* Stated task: Pull each line containing "windows" out of the data and copy it.

* Source material:
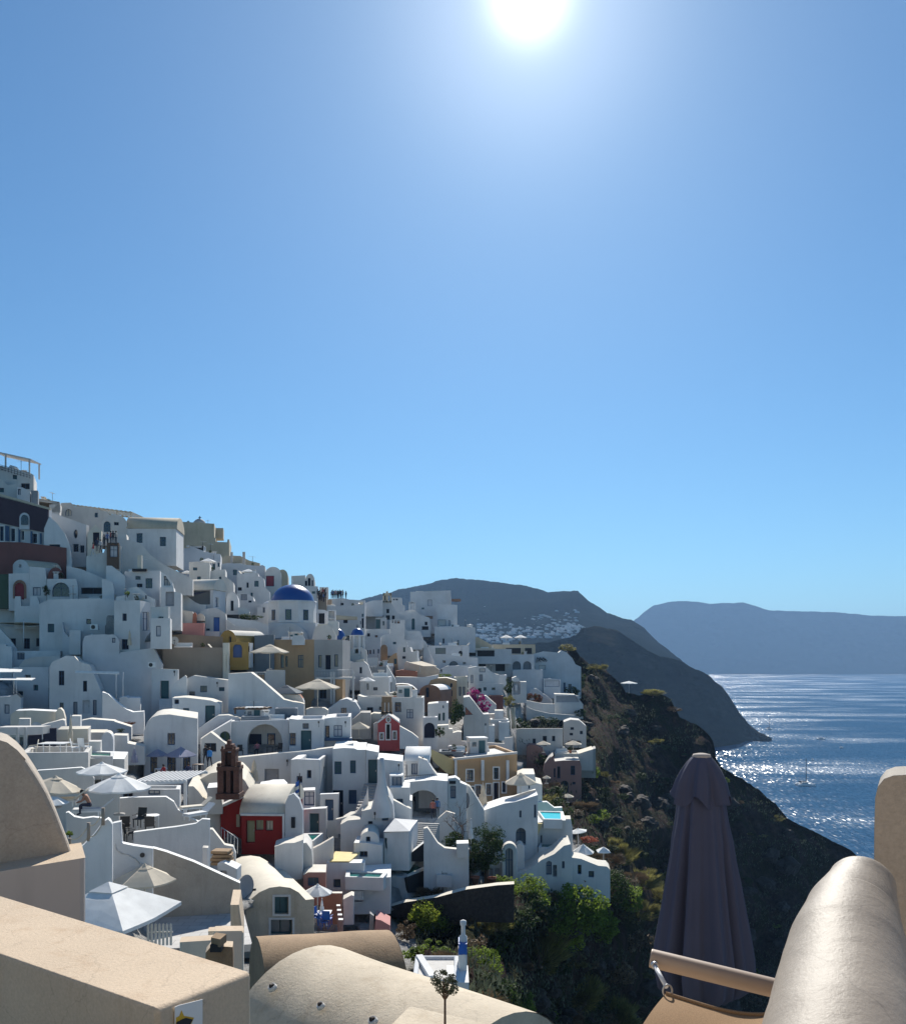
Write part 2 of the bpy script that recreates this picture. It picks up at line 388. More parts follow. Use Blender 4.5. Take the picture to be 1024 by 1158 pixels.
# ======================= upper village, top of the ridge
T(0, 500, 5.12)
r = H('terrace_house', 'grey-white house with a roof terrace and pergola at the top edge of the village', HS, [(-60, 118), (0, 135), (170, 175), (195, 190)], 330, 114, 6, ops=[w(122, 238, 172, 272, 'dark')], wm='lgrey')
H('roof_room', 'small cream gabled room just above the maroon tiled building', HS, [(-60, 225), (0, 212), (20, 222), (42, 250), (100, 240), (110, 260)], 330, 112.5, 3, wm='lgrey', rim=False)
H('balcony_box', 'white balustraded balcony box below the pergola terrace', 'balcony', [(98, 258), (130, 262), (175, 285)], 330, 111.8, 2, wm='white2', ops=[w(104, 270, 120, 305, 'screen')])
H('water_tank', 'dark grey square tank box beside the pergola house', 'tank', (180, 280, 220), 330, 112, 2, wm='slate')
r = H('mansion', 'maroon brick-clad captain house with a row of blue shuttered windows', HS, [(-80, 275), (0, 302), (284, 385)], 590, 110, 7, sx=300, wm='white2', rm='sand', sur='fwhite', ops=[w(-40, 480, -22, 572), w(-2, 487, 22, 572), w(62, 500, 88, 574), w(124, 515, 140, 566), w(188, 530, 215, 585)])
part(r, 'cladding', [(-80, 290), (0, 318), (282, 392), (282, 492), (262, 492), (262, 524), (240, 520), (0, 468), (-80, 450)], 109.9, .2, 'maroon', back=.2)
part(r, 'arch_surround', [(112, 505)]+arc(112, 408, 170, 440, 10)+[(170, 505)], 109.6, .1, 'white2')
part(r, 'arch_window', [(121, 478)]+arc(121, 420, 162, 445, 10)+[(162, 478)], 109.45, .08, 'glass')
for sx0 in (30, 42, 106, 176, 230): part(r, 'shutter', rect(sx0, 483+(sx0-30)*.22, sx0+10, 572+(sx0-30)*.09), 109.7, .1, 'fblue')
part(r, 'cornice', [(-80, 268), (0, 298), (288, 380), (288, 392), (0, 312), (-80, 282)], 109.6, .5, 'sand')
H('terrace_wall', 'rust red retaining wall below the maroon house', WL, [(-80, 575), (0, 578), (130, 580), (385, 612)], 765, 107, 3, wm='rust', rm='rust')
H('small_vault_room', 'small terracotta vaulted niche built against the rust red wall', 'niche', arc(275, 725, 368, 785), 800, 105.6, 1.2, wm='rust', rm='terra', rim=False, ops=[])
H('chapel', 'small white barrel-roofed chapel with a sandy roof under the rust red wall', 'chapel', arc(70, 680, 168, 735), 770, 105.3, 4, yaw=-38, rm='sand', rim=False, ops=[w(108, 708, 123, 727)])
r = H('cave_house', 'white cave house with a magenta red arched door', HS, [(50, 762), (168, 758), (172, 720), (262, 728), (270, 800)], 915, 104, 4, ops=[('A', 84, 812, 140, 912, 'doorred'), w(190, 840, 236, 888, 'screen')])
part(r, 'arch_surround', [(76, 905)]+arc(76, 798, 152, 840, 10)+[(152, 905), (140, 905)]+arc(84, 810, 140, 845, 10)[::-1]+[(84, 905)], 103.9, .2, 'brown', back=.1)
H('hedge_wall', 'dark green screened terrace wall beside the red arched door', WL, (-60, 765, 48), 900, 103.5, 1, wm='green', rm='green')
r = H('arched_house', 'white house with a wide dark arched glass entrance under the rust wall', HS, [(272, 792), (440, 792), (450, 832)], 905, 105, 4, ops=[('a', 302, 812, 402, 895, 'glass', .6)])
H('curved_terrace', 'white terrace wall curving down with a black lattice rail', WL, [(385, 716), (470, 735), (560, 772), (635, 805), (658, 832)], 900, 108, 3, ops=[w(470, 842, 606, 880, 'dark')])
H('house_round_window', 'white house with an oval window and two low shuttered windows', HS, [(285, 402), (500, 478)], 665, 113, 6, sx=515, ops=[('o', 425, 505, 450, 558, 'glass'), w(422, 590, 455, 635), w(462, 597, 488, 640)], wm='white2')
H('curved_gable', 'white curved buttress stepping down beside the maroon house', 'buttress', [(255, 500), (285, 430), (330, 470), (375, 530), (402, 590), (415, 680)], 700, 108.5, 3, rim=False, ops=[w(286, 592, 348, 611, 'dark')])
H('glass_room', 'flat-roofed room with a turquoise glazed corner', HS, [(170, 318), (345, 346)], 420, 117, 5, wm='lgrey', rm='sand', ops=[w(285, 362, 350, 405, 'glassb')])
H('plain_house', 'cream house with a large round-headed window near the skyline', HS, [(352, 352), (410, 350), (430, 372), (520, 378), (620, 405), (640, 430)], 530, 124, 7, wm='lgrey', rm='sand', ops=[a(378, 388, 415, 426, 'cream'), w(548, 408, 566, 436)])
r = H('vaulted_house', 'long white house under a sandy barrel roof with two dark shuttered windows', HS, (735, 500, 1020), 660, 119, 6, yaw=8, vx=1.9, rm='sand', ops=[w(790, 527, 825, 583), w(925, 548, 960, 602)])
H('gable_house', 'white gable with a big arched window under the slatted canopy', HS, arc(588, 418, 737, 480), 545, 118, 5, rim=False, wm='lgrey', ops=[a(600, 458, 640, 520)])
H('gate_chapel', 'little gate chapel with a pointed white pediment and dark door', 'chapel', [(505, 525), (530, 500), (553, 476), (588, 512)], 670, 112, 2, rim=False, wm='cream', ops=[d(538, 522, 575, 600, 'navy')])
H('street_terrace', 'white street terrace on which the visitors by the gate chapel stand', 'terrace', [(500, 660), (600, 640), (612, 610), (700, 600)], 760, 110.4, 4, rim=False, wm='white3')
H('kiosk', 'glazed wooden kiosk by the crowd on the upper street', 'kiosk', (618, 582, 688), 672, 110, 2, wm='wood', ops=[w(636, 598, 680, 665, 'screen')])
T(120, 600, 8.533)
H('sloping_wall', 'long white wall sloping down from the vaulted house', WL, [(115, 35), (195, 36), (200, 88), (330, 120), (430, 235), (540, 320), (700, 400), (835, 472)], 525, 114, 2.5, rim=False, wm='white3')
r = H('square_house', 'bluish white square house with a chimney and one small dark window', HS, [(178, 395), (520, 385)], 640, 108, 6, wm='white2', rm='slate', ops=[w(295, 512, 350, 548, 'dark')])
part(r, 'chimney', rect(302, 238, 345, 392), 107.5, .8, 'cream'); part(r, 'cap', rect(250, 368, 392, 390), 107.2, 1, 'dark')
H('ramp_wall', 'white rendered ramp wall with a bright sunlit coping', WL, [(0, 338), (55, 340), (175, 432), (182, 445)], 640, 106, 4, rim=False)
H('curved_parapet', 'low white parapet curving like a wave at the foot of the ramp', WL, [(-40, 465), (0, 470), (60, 500), (75, 560)], 640, 104, 2, rim=False)
H('cave_skylight', 'lumpy white rendered skylight like a melted mound', 'skylight', [(95, 640), (180, 622), (215, 560), (290, 540), (340, 566), (400, 630), (470, 662)], 700, 102, 3.5, rim=False, ops=[w(376, 626, 392, 660, 'dark')])
H('upper_room', 'white room with a grey flush door panel beside the lumpy skylight', HS, [(522, 548), (650, 546), (655, 590), (722, 602)], 860, 105, 4, ops=[d(574, 590, 655, 728, 'doorgrey')])
H('descending_wall', 'white wall stepping down in a curve behind the pink house', WL, [(655, 590), (720, 598), (790, 640), (860, 692), (905, 712), (960, 716)], 900, 117, 3, rim=False)
H('parapet_frame', 'open white triangular parapet above the grey door panel', 'parapet', [(530, 400), (575, 420), (640, 500), (650, 546)], 560, 106, 1, rim=False, ops=[('q', 0, 0, 1, 1, 'lgrey', .5, 0, [(556, 530), (556, 435), (575, 440), (620, 510), (620, 530)])])
H('utility_block', 'square white block with a brown planter on its roof', HS, [(430, 738), (598, 735)], 1010, 99, 4, sx=620, ops=[d(483, 920, 528, 1012, 'doorgrey')], wm='white3')
H('castle_fence', 'dark fenced plant terrace below the castle', 'terrace', [(700, 175), (805, 168), (1024, 215)], 330, 152, 4, wm='white2')
H('fence_house', 'white house with a green door beside plants under the castle', HS, [(800, 305), (870, 300), (1000, 310)], 520, 128, 5, ops=[w(878, 443, 914, 508, 'teal')], wm='white3')
T(180, 560, 5.12)
r = H('castle', 'tan ruined castle block on the skyline with a small cross', 'castle', [(98, 195), (105, 165), (122, 153), (318, 165), (318, 245), (326, 247), (328, 270), (393, 272), (395, 256), (405, 256)], 395, 178, 12, wm='sand', rm='sand')
part(r, 'tower', rect(320, 190, 370, 250), 184, 4, 'sand'); MB().lathe(TW(233, 164, 186), [(1.3, 0), (1.2, .35), (.8, .75), (.3, 1.0), (0, 1.05)], 20).build('dome', 'grey', r)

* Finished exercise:
r = H('mansion', 'maroon brick-clad captain house with a row of blue shuttered windows', HS, [(-80, 275), (0, 302), (284, 385)], 590, 110, 7, sx=300, wm='white2', rm='sand', sur='fwhite', ops=[w(-40, 480, -22, 572), w(-2, 487, 22, 572), w(62, 500, 88, 574), w(124, 515, 140, 566), w(188, 530, 215, 585)])
H('house_round_window', 'white house with an oval window and two low shuttered windows', HS, [(285, 402), (500, 478)], 665, 113, 6, sx=515, ops=[('o', 425, 505, 450, 558, 'glass'), w(422, 590, 455, 635), w(462, 597, 488, 640)], wm='white2')
r = H('vaulted_house', 'long white house under a sandy barrel roof with two dark shuttered windows', HS, (735, 500, 1020), 660, 119, 6, yaw=8, vx=1.9, rm='sand', ops=[w(790, 527, 825, 583), w(925, 548, 960, 602)])